Isidoro Trovato, La Lettura 2/9/2012, 2 settembre 2012
UN GRECO LAVORA (QUASI) COME DUE TEDESCHI
Contro ogni luogo comune. L’Italia straccia la Germania nello «spread del lavoro» con un vantaggio di 361 ore. Il nostro infatti (secondo i dati Ocse) è uno dei Paesi in cui si passa più tempo al lavoro con 1.774 ore all’anno contro le 1.413 ore della Germania. Ma la «rivincita» avviene anche con Paesi come la snob Finlandia oppure l’Olanda dove si lavora solo 1.379 ore l’anno (anche se sono previsti solo 20 giorni di ferie). Il mappamondo del lavoro tiene conto di due elementi: il numero di ore lavorate in un anno e il numero di giorni di ferie. Ed è proprio quest’ultimo il punto debole italiano. Il nostro infatti è uno dei Paesi industrializzati che prevede più giorni di ferie retribuite obbligatorie: sono 20 all’anno a cui se ne aggiungono altri 13 di festività.
Ma la sorpresa più eclatante del grafico è rappresentata dalla Grecia, il vituperato fanalino di coda dell’Unione europea sempre in bilico tra la bancarotta e la sopravvivenza. Sarà anche vero che in Grecia hanno troppi dipendenti pubblici, un’età pensionistica troppo bassa e delle retribuzioni troppo alte, ma forse il premier greco Samaras potrebbe presentarsi alla sua collega Merkel e dimostrare che un greco lavora mediamente il 40 per cento in più di un lavoratore tedesco. Chissà, magari potrebbe servire ad alzare il rating della reputazione greca in Europa.

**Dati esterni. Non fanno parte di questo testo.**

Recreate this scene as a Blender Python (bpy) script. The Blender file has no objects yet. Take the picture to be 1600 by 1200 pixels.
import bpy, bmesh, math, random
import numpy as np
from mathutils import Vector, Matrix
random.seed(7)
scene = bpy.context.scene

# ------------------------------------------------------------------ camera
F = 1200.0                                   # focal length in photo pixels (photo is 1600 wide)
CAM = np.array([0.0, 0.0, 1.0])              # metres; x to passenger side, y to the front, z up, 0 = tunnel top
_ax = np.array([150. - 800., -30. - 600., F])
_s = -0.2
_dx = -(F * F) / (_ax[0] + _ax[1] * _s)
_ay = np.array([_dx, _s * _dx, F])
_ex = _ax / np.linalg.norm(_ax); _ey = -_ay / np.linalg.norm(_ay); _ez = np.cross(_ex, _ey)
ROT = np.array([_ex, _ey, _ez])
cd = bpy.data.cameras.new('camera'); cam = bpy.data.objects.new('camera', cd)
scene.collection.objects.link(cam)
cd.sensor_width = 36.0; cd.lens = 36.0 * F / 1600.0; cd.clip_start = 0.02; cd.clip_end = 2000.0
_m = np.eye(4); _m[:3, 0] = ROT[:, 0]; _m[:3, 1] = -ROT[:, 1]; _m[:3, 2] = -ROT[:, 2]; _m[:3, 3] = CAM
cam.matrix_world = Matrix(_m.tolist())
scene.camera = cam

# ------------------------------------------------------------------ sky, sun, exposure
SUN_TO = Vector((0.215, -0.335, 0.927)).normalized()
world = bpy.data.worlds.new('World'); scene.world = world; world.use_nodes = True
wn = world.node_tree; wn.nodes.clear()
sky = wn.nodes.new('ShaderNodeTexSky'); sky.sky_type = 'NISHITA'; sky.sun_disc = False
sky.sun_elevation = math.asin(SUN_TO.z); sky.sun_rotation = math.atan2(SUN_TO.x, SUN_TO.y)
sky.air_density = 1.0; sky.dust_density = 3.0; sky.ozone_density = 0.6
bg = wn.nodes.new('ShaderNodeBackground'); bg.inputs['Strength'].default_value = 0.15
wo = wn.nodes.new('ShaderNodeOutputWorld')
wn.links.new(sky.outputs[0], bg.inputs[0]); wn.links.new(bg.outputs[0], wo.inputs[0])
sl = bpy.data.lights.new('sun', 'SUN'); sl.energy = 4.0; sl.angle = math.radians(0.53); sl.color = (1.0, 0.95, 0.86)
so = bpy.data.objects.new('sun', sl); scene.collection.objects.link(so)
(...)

Un problema, quello della reputazione produttiva, che non hanno i Giapponesi, da sempre considerati i degni eredi di Aleksej Stachanov, il minatore russo nominato «lavoratore modello» dal governo sovietico. I lavoratori giapponesi ne seguono le orme concedendosi solo 18 giorni di ferie l’anno e usandone (in media) la metà. Però il vero modello stachnovista sono proprio gli Usa ad adottarlo: sono infatti l’unico Paese industrializzato a non garantire ferie retribuite (ne fanno in media 15 giorni l’anno e lavorano quasi 1.800 ore). Un incrocio tra Est e Ovest ampiamente previsto da John Steinbeck nel suo romanzo La battaglia (tradotto in italiano da Eugenio Montale per Bompiani nel 1940), storia di uno sciopero di lavoratori Usa organizzato da un attivista del Partito comunista americano. Il New York Times di allora lo definì «il miglior romanzo sul lavoro e gli scioperi ad essere stato pubblicato nella nostra attuale situazione di tensione economica e sociale». Era il 1936 ma somigliava tanto ai nostri giorni.